Ainsi les trois grands réformateurs de la philosophie moderne, Descartes, Locke et Kant, ont échoué ; du moins ils ont ‘échoué dans cette œuvre de fonder une philosophie définitive, une philosophie objective. Galilée a fondé la physique, Kepler et Newton l’astronomie, Lavoisier la chimie ; et, depuis eux, il y a la physique, l’astronomie, la chimie. Il n’en est pas de même en philosophie. Ce qui existe, c’est toujours la philosophie de quelqu’un, mais non la philosophie en soi. C’est le système de Descartes, le système de Locke, le système de Kant. Les uns sont pour celui-ci, les autres pour celui-là ; mais personne n’adhère à un symbole commun, à une doctrine unique, identique, s’imposant à tous. Au commencement de ce siècle donc, comme au temps de Descartes, il était permis de dire qu’en philosophie il n’y avait aucune chose « dont on ne disputât et qui, par conséquent, ne fût douteuse. » Pendant longtemps on avait pu croire qu’on s’y était mal pris, et qu’en s’y prenant mieux on aboutirait ; la chose s’est vérifiée pour les sciences positives. En effet, c’est parce qu’on s’y était mal pris que depuis près de-vingt siècles, l’astronomie, la physique, la physiologie, la chimie n’avaient fait que si peu de progrès et étaient restées en proie à la dispute. Quand on sut s’y prendre, les progrès furent rapides et prodigieux, et la dispute disparut, au moins pour les parties de la science définitivement établies. Il n’en fut pas de même en philosophie. On s’y prit de toutes les manières, et les plus grands hommes s’en sont mêlés, et cependant les systèmes ont continué de succéder aux systèmes.

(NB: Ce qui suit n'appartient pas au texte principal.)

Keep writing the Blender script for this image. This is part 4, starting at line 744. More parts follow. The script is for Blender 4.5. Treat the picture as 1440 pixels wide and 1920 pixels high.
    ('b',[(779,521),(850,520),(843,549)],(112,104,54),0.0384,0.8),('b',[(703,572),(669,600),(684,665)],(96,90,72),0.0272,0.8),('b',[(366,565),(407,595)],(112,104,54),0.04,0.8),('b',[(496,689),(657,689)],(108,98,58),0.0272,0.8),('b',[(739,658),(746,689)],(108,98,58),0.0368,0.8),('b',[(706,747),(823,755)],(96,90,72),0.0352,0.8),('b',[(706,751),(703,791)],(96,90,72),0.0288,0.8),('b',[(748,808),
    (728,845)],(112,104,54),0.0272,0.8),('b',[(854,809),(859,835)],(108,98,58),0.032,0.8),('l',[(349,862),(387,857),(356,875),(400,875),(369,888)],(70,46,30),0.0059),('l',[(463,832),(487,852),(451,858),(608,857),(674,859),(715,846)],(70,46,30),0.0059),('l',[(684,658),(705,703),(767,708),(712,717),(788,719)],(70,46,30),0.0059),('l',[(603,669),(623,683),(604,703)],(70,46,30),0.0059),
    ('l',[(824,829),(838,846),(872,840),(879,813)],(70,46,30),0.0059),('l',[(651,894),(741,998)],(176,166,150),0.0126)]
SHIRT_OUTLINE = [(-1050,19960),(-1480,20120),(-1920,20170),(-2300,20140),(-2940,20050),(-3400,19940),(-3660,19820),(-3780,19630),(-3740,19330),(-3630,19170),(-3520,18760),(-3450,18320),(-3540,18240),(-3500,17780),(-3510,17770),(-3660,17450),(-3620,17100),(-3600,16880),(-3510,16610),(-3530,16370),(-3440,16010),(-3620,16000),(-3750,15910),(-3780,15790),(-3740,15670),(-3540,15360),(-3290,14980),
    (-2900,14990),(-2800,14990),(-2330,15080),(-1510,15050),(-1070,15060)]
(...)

Devant une expérience aussi décisive, devant une déception aussi universelle, n’y avait-il pas lieu de prononcer que, de quelque manière qu’on s’y prît, ce serait toujours la même chose, que le système et l’hypothèse sont la seule forme possible en philosophie ; et comme ces systèmes ou hypothèses se contredisent, il faut les écarter tous : en d’autres termes, tous les systèmes sont faux et la philosophie est impossible, au moins à titre de science indépendante reposant sur elle-même et séparée des sciences positives.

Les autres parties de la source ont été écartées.